The influence of Bringing It All Back Home can't be exaggerated, it was something of a game-changer. It was broadcast two years before the genre-blending landmark Another Country album by The Chieftains (link here) and five years before the global phenomenon of Riverdance. Some time around 2005/2006 a photographer friend gave me a mix tape, inc The Chieftains' version of 'Tennessee Waltz' with Tom Jones on vocals. The societal impact of all of this was huge.

What might be called the Irish 'national project' of the twentieth century has created world-shaping perceptions, and a singular dominant story. But the orthodox account of the history Irish music that many consequently tell has seldom, if ever, acknowledged the uniquenesses of the Ulster-Scots – the exact musical forms which were exported by Ulster-Scots, the early era in which the Ulster-Scots emigrated, and the differing American geographies to which various waves of migrations from Ireland went, both the Ulster-Scots, the 'Famine Irish', and others too.

None of this is to claim that any cultural tradition is better than another, but simply to acknowledge that there was, and is, variety.

Some oppose that cultural variety. Some find it to be inconvenient. Many just don't know about it, because of the dominance of the singular 'national project' narrative. For people in any walk of life there is commercial/financial security in repeating and reinforcing 'conventional wisdom' stories. So the Ulster-Scots story is typically either erased, or else absorbed into the island's story.

I might post some specific observations of precisely how the tv series missed the mark.

...........

As a welcome corrective to the creative imaginations of musicians and marketing people, the Irish-centric orthodoxy is expertly redressed in this 2012 lecture at Emory University which is available on YouTube, where Paul Wells, former Director of the Centre for Popular Music at Middle Tennessee State University (situated south east of Nashville) challenged the narrative. He said:

"... there are a great many assumptions being made ... however it is quite clearly a Scottish, rather than Irish, strain. The widespread assumption about the existence of the strong Irish element in southern fiddling is relatively new. It has become a popular notion only within the past 20 – 25 years, in other words during the period in which Irish traditional music has risen to unprecedented heights of popularity.

Perhaps even more striking than the assumption itself is the degree to which people want it to be true... it is my understanding that prior to the famines of the 1840s and 1850s the vast majority of those who came to these shores from Ireland were the so-called Scotch-Irish or Ulster-Scots... 

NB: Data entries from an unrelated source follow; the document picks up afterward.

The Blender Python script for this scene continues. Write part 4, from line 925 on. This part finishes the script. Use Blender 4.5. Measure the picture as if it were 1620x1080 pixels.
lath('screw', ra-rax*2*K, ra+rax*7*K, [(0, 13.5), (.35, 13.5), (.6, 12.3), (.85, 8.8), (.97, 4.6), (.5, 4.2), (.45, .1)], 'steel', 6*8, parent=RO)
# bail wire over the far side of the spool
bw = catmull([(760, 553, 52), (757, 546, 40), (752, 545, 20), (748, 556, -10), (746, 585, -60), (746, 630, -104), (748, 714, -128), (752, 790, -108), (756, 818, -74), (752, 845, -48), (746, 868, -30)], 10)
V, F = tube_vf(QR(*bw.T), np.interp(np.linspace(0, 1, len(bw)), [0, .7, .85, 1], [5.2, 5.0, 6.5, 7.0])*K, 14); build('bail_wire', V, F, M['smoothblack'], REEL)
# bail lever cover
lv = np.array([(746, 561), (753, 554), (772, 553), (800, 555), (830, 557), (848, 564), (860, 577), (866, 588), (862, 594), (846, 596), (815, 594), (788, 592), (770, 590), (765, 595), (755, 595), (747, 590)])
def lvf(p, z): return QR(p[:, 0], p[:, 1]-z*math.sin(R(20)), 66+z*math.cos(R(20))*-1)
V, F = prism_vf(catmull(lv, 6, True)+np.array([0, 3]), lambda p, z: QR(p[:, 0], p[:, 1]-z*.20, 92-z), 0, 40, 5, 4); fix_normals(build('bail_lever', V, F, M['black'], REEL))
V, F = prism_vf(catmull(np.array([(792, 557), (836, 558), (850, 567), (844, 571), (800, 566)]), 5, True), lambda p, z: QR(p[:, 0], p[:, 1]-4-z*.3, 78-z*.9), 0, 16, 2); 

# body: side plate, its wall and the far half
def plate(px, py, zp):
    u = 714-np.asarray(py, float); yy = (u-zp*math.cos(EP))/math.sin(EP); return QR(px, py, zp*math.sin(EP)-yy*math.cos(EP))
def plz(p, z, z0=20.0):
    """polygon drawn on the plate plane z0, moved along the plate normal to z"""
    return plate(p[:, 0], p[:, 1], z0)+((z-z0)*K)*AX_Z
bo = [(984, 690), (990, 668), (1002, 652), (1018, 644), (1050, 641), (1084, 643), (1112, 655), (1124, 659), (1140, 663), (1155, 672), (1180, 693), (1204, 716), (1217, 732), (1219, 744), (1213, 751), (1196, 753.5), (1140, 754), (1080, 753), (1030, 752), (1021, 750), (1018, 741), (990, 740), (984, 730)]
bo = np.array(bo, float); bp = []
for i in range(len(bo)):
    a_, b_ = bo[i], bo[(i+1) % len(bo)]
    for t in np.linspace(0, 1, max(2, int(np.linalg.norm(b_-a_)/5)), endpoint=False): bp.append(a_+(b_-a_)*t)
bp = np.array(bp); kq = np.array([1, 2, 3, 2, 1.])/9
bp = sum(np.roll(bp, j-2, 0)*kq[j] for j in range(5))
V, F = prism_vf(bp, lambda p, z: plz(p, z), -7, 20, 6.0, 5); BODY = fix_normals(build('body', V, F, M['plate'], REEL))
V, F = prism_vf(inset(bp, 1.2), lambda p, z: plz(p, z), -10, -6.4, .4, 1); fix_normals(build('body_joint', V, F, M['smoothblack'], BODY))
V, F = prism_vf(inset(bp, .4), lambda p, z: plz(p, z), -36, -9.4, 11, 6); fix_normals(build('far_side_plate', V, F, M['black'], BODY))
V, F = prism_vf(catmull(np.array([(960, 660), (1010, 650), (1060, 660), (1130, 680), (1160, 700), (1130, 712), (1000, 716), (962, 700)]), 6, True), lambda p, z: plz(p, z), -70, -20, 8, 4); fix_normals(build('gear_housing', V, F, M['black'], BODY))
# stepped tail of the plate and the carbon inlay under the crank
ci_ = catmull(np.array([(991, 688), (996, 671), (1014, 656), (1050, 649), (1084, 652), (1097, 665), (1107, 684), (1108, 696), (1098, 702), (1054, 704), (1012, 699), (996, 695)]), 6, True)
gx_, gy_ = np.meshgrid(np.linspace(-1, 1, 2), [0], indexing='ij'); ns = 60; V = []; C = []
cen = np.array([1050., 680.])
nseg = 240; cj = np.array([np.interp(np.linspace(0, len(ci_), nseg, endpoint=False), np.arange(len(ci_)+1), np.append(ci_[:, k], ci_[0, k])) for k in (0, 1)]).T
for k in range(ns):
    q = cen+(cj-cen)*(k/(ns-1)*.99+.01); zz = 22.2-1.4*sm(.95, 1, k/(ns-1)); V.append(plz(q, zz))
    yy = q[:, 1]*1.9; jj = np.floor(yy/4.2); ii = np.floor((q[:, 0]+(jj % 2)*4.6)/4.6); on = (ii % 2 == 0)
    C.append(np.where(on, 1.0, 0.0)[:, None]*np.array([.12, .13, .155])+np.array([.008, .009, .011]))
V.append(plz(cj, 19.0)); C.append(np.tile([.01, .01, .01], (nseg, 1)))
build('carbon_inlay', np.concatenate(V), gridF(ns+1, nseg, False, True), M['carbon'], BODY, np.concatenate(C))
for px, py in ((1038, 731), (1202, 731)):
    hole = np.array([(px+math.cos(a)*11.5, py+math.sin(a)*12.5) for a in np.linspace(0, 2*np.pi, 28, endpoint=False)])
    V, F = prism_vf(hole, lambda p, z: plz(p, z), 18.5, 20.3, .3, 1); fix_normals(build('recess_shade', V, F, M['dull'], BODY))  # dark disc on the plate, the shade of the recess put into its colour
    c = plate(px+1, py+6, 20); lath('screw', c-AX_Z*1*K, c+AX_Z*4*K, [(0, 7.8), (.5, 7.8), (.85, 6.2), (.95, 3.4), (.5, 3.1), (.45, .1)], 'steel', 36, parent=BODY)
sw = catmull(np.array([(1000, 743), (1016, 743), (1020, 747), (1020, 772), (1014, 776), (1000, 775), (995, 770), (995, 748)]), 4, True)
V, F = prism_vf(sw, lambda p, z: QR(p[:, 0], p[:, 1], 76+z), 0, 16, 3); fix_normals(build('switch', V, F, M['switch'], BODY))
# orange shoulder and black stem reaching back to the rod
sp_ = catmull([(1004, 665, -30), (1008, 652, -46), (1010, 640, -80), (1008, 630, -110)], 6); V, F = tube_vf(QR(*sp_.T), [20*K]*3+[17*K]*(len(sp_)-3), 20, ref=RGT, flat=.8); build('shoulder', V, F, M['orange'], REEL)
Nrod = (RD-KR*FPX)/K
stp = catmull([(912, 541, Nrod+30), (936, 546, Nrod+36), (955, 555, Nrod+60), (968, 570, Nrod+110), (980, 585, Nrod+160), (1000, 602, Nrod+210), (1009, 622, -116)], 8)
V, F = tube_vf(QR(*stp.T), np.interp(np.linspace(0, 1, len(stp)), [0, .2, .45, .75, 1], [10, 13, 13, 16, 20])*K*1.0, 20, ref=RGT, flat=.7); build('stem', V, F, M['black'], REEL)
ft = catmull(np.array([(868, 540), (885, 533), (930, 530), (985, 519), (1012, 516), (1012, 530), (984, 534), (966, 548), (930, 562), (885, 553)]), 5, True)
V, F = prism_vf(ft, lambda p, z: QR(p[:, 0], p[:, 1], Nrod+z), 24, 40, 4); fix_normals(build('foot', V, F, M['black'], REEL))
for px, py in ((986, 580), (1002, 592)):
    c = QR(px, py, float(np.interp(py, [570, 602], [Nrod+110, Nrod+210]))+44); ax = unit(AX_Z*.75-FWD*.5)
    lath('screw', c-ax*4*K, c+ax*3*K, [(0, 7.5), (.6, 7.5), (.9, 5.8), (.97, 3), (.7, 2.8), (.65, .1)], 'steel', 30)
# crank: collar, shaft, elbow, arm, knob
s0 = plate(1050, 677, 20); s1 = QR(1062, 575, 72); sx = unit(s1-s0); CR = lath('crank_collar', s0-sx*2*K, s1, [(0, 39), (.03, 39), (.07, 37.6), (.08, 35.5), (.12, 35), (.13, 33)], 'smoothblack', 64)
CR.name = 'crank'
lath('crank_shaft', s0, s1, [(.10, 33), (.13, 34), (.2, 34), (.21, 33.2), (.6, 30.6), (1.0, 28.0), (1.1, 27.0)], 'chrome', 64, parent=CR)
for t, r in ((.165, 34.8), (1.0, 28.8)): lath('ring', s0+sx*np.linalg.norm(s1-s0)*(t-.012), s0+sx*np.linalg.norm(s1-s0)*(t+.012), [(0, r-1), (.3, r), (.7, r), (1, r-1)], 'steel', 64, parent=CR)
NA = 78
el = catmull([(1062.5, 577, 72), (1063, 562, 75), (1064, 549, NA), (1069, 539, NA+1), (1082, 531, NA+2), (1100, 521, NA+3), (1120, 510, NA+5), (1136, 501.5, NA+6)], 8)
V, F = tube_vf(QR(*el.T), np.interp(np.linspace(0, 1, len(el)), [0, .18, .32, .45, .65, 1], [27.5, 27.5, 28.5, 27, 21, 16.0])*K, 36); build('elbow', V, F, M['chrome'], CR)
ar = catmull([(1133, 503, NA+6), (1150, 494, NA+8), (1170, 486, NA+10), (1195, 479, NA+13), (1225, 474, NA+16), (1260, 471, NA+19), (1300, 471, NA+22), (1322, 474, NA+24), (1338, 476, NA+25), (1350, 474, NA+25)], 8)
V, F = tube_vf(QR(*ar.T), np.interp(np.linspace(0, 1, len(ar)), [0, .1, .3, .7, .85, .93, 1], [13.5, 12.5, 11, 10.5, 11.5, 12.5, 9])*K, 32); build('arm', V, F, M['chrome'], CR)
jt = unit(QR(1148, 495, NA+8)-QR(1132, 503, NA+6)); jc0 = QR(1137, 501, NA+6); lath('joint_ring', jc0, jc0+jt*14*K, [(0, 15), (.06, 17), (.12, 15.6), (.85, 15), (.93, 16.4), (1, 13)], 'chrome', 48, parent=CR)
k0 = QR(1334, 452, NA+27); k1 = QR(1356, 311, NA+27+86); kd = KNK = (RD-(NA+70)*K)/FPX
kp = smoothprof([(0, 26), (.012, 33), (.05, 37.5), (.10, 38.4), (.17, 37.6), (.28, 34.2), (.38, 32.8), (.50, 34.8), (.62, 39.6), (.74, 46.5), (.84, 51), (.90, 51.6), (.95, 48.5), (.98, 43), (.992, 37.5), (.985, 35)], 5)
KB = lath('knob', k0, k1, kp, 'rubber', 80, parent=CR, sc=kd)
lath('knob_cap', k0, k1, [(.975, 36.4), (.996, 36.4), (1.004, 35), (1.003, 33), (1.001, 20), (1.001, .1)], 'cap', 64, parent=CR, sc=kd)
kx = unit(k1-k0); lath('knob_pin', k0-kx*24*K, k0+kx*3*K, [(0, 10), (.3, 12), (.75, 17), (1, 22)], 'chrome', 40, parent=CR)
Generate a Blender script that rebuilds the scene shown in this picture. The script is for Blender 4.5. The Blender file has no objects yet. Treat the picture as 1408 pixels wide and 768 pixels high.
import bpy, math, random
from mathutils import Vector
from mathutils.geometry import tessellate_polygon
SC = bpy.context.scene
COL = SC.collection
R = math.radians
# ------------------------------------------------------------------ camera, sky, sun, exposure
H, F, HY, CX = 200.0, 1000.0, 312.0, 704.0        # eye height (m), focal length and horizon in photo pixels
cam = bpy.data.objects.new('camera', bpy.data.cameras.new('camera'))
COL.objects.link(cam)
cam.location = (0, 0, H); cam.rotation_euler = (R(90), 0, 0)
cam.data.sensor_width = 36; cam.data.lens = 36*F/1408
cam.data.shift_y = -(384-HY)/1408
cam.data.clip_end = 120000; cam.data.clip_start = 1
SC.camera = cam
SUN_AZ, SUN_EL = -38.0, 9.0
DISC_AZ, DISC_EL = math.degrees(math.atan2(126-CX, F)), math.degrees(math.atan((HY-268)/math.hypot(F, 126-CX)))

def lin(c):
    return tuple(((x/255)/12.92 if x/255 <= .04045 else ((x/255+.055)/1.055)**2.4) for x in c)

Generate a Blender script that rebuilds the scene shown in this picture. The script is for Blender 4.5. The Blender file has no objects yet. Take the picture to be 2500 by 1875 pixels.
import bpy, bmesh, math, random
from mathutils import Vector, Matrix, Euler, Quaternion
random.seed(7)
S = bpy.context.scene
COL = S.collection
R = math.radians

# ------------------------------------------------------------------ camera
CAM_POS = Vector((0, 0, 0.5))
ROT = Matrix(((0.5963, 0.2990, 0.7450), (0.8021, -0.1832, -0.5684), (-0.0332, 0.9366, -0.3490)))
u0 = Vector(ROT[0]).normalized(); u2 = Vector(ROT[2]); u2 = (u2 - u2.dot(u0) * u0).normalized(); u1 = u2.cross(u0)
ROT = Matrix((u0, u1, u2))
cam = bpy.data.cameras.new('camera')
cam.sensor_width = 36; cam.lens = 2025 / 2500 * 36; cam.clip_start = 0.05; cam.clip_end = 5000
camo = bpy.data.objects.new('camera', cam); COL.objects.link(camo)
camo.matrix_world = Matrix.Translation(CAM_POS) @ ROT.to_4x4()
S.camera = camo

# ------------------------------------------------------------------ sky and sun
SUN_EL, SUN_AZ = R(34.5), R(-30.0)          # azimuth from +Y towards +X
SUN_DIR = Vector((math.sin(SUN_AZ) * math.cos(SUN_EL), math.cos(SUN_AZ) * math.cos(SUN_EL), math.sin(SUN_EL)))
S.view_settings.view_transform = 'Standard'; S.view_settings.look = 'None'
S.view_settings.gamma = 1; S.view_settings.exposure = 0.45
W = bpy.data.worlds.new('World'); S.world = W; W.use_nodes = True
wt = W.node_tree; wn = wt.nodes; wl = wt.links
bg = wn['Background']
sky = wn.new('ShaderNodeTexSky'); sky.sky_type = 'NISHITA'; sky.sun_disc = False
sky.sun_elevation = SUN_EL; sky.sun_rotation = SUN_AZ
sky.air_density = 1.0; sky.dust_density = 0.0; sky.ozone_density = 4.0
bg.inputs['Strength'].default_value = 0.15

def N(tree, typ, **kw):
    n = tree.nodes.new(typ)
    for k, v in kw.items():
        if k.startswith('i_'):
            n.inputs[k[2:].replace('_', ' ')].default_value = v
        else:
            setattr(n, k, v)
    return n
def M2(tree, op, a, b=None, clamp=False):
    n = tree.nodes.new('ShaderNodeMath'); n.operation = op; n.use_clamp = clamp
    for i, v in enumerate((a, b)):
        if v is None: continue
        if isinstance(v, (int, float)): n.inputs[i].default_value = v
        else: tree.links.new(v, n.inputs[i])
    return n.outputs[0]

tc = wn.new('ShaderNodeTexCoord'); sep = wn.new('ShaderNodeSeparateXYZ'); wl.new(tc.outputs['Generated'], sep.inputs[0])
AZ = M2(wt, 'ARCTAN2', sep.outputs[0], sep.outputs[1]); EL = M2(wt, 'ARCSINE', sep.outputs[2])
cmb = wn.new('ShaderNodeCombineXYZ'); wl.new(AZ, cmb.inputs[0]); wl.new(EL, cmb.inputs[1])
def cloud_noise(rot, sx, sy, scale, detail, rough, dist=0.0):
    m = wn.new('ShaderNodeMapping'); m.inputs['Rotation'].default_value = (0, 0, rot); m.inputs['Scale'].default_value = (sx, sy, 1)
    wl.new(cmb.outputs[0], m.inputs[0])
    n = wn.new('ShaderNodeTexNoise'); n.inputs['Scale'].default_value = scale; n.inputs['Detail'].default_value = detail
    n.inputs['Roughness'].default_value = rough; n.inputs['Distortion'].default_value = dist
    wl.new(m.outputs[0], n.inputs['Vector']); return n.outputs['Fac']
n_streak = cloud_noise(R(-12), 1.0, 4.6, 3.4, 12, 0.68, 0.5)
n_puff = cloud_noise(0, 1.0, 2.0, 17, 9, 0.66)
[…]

... If the music in Knauff’s 'Virginia Reels' (1839) tells us anything about the music of the Ulster-Scots who settled in the South, it is that it was much more strongly Scottish than it was Irish in flavour..."

 

George P. Knauff's collection was the very first published volume of southern / Appalachian fiddle music, and the only one in the 1800s. The simultaneously "geographically Irish" but also "culturally Scots" people who filled early Appalachia and American South were the Ulster-Scots. Even the most basic grasp of the demographics of Ulster/Ireland and America will confirm that. 

The earliest known fiddle music in Appalachia was Scottish, via the north of Ireland, and transported there by the Ulster-Scots.

• PS: Paul Wells' talk became the 2019 paper Examining the Irish Connection in the Southern American Fiddle Repertoire for the Elphinstone Institute of the University of Aberdeen and is online here as a PDF file.